(372k) Impact of Wafer Chemistry on Electrodeionization Removal and Selectivity

Electrodeionization (EDI) removes ions using electricity as the driving force. As ions get transported from the dilute to concentrate chambers, the concentration in the dilute decreases, which increases the internal resistance for ion removal, resulting in a process limitation. To overcome that issue, a mixture so-called wafer is used in the dilute chambers. Wafers include ion exchange beads whose function is to interact with the ions in the solution, guided by the functional groups on the beads’ surface. It is known that although the commercial ion exchange beads are good exchangers, their selectivity needs to be enhanced to meet the requirements of specific ion removal processes.

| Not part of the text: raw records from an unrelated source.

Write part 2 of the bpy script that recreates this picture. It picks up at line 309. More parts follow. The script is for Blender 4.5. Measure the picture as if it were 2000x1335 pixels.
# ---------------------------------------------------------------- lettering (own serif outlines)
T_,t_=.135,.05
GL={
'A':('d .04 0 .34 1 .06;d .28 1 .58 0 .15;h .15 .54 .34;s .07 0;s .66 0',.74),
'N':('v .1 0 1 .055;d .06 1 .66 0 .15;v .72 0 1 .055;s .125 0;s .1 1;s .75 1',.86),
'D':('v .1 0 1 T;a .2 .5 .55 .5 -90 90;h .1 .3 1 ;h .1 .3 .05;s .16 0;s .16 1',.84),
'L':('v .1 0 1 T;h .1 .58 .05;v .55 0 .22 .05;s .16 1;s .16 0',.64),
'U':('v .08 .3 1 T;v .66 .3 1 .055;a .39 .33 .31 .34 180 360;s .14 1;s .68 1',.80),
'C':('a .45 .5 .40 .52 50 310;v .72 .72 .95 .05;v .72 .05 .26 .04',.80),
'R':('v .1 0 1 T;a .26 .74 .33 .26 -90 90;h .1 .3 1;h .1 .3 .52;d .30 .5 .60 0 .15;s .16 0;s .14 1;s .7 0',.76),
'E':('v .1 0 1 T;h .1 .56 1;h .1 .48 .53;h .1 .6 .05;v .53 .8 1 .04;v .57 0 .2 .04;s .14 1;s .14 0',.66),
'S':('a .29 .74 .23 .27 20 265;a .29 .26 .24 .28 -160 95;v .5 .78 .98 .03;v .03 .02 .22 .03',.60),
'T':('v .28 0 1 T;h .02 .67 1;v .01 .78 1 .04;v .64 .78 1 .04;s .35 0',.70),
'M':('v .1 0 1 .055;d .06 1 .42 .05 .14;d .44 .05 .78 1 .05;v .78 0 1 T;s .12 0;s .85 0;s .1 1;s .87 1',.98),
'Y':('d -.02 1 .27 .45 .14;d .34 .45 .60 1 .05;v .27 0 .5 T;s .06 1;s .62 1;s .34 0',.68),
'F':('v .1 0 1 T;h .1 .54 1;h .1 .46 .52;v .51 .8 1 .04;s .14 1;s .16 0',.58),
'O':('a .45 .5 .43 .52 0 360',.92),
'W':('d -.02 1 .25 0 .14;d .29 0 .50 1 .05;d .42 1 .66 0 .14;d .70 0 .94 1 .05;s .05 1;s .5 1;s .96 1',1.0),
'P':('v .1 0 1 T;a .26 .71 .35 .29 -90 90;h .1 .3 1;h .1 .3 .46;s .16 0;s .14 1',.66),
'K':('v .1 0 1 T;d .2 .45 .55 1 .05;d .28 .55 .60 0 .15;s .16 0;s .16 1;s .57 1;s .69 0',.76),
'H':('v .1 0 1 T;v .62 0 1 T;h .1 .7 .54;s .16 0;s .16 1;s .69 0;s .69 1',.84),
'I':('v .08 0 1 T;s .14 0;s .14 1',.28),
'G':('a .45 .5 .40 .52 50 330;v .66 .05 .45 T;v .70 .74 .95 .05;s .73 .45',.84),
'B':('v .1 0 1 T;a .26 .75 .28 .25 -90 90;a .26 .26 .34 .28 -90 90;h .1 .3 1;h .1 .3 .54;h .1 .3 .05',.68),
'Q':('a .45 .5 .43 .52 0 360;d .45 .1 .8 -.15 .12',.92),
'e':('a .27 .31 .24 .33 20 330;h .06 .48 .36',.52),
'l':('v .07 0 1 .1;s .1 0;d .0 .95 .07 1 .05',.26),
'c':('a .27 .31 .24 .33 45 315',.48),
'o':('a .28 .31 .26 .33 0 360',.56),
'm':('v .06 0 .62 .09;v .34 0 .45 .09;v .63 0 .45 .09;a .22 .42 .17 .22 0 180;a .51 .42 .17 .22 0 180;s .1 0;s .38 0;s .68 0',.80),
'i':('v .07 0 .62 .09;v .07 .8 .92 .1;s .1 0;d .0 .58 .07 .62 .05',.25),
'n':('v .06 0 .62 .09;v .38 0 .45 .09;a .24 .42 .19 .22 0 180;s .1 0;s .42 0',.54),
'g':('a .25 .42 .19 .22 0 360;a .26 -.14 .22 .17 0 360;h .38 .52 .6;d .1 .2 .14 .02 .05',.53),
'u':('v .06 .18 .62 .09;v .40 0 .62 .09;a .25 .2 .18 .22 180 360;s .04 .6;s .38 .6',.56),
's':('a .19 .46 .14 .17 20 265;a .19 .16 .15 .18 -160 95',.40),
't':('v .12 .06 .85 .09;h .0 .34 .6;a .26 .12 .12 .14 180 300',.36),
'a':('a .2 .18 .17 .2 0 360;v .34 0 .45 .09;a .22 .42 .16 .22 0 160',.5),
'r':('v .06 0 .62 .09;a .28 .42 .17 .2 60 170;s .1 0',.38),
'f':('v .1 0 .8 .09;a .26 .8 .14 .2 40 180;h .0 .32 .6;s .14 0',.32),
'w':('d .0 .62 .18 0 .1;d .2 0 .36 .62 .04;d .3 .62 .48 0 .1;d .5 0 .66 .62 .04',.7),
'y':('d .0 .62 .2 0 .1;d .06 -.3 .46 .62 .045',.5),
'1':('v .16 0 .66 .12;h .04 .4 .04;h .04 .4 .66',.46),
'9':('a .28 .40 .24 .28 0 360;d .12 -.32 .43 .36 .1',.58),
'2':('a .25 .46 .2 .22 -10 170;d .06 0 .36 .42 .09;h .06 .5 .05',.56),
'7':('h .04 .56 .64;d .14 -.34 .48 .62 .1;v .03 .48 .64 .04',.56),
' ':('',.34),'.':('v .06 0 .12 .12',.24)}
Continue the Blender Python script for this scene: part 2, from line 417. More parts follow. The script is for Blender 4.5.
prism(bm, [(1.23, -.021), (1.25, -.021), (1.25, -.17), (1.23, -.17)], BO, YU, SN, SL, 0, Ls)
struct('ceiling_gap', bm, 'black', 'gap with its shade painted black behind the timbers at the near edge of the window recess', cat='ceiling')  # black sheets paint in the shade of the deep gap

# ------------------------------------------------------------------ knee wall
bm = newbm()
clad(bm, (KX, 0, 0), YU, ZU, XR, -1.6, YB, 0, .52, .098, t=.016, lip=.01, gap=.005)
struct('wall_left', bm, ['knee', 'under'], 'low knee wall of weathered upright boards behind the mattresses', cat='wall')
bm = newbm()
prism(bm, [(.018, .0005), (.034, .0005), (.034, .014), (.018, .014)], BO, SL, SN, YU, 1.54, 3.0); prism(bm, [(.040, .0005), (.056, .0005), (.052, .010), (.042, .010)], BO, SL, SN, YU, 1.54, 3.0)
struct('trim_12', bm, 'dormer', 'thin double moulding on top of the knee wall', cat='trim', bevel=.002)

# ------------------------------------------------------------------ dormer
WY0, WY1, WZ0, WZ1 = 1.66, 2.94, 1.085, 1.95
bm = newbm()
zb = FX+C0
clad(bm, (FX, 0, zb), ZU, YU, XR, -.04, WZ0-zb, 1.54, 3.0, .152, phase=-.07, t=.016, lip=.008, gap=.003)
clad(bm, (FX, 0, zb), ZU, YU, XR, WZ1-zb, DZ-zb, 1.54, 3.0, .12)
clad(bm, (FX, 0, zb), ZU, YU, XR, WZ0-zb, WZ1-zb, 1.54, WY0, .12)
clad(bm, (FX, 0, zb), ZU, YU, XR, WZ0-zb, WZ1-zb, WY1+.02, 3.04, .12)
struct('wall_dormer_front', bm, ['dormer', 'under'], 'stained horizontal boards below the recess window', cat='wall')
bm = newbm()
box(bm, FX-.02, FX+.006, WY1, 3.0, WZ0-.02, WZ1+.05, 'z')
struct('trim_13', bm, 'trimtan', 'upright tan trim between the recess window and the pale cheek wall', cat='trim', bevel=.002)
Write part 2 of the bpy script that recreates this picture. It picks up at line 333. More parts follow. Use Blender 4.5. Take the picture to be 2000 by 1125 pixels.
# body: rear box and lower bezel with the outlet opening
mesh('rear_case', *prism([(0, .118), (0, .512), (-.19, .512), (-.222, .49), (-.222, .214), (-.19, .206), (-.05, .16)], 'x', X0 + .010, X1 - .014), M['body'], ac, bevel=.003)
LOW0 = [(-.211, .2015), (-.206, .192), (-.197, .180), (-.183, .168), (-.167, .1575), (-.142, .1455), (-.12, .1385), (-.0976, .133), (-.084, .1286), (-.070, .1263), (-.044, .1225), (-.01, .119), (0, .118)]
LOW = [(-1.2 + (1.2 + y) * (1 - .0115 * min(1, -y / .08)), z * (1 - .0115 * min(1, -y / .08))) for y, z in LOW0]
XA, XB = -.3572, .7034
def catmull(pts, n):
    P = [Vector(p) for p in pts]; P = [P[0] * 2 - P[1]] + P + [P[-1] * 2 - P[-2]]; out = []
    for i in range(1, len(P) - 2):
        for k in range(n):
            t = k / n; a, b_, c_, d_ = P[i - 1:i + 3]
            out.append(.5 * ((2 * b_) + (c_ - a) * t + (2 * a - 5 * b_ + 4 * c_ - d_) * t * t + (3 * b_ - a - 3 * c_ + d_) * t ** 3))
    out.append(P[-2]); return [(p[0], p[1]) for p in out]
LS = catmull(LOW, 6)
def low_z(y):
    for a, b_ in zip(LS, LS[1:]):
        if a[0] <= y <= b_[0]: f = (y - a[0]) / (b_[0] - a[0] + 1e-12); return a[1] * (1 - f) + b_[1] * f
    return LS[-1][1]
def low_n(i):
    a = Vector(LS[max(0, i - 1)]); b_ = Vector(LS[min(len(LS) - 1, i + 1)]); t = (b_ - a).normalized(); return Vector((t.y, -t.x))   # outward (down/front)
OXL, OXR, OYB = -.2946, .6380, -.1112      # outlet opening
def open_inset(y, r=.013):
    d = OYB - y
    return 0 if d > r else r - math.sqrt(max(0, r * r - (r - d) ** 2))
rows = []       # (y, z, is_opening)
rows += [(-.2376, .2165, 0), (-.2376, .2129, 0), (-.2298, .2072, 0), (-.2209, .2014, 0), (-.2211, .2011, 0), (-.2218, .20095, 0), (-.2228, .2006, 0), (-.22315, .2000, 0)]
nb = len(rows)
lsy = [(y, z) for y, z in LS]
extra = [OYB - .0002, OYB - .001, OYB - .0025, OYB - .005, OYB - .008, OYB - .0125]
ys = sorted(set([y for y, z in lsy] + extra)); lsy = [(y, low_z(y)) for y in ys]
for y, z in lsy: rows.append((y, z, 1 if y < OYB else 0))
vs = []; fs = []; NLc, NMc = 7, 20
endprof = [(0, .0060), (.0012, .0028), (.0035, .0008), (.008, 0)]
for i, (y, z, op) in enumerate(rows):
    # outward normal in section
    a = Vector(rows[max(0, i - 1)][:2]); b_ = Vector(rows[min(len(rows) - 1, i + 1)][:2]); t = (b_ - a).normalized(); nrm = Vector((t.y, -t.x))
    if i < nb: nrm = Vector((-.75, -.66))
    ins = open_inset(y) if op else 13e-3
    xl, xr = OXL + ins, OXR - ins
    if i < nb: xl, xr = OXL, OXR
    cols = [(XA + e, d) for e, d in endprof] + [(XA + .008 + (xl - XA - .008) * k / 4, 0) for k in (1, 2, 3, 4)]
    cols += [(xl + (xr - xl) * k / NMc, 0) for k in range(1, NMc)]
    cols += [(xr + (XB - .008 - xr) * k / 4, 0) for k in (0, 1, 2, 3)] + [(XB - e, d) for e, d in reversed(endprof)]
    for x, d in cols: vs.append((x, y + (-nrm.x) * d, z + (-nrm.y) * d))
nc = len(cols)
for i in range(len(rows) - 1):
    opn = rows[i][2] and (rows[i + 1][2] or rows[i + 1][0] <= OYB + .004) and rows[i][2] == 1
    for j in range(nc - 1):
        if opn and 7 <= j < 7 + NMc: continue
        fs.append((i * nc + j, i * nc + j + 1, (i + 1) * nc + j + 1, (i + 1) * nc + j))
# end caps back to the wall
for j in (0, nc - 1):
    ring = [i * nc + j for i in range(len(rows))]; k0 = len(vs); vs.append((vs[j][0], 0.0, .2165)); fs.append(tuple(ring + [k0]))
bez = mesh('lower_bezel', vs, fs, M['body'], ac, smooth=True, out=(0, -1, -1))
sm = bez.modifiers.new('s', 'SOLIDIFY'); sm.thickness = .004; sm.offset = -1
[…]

Previous studies have shown that material modification with various crown ether molecules has resulted in increased ionic selectivity of different ionic species based on the size of the crown molecules present in the system. For instance, 15-crown-5 ethers have been shown to complex with sodium. For this study, a multi-ion solution was run on a 1-wafer EDI using wafers produced with different cation and anion exchange beads to better understand the impact of different wafer chemistries on the ion removal process. Included in the cation exchange beads were those that had been modified with crown ethers.

The different combinations of beads had a high impact on ion removal, and the modifications of cation exchange beads resulted in an increase in the wafers’ selectivity by at least 10%.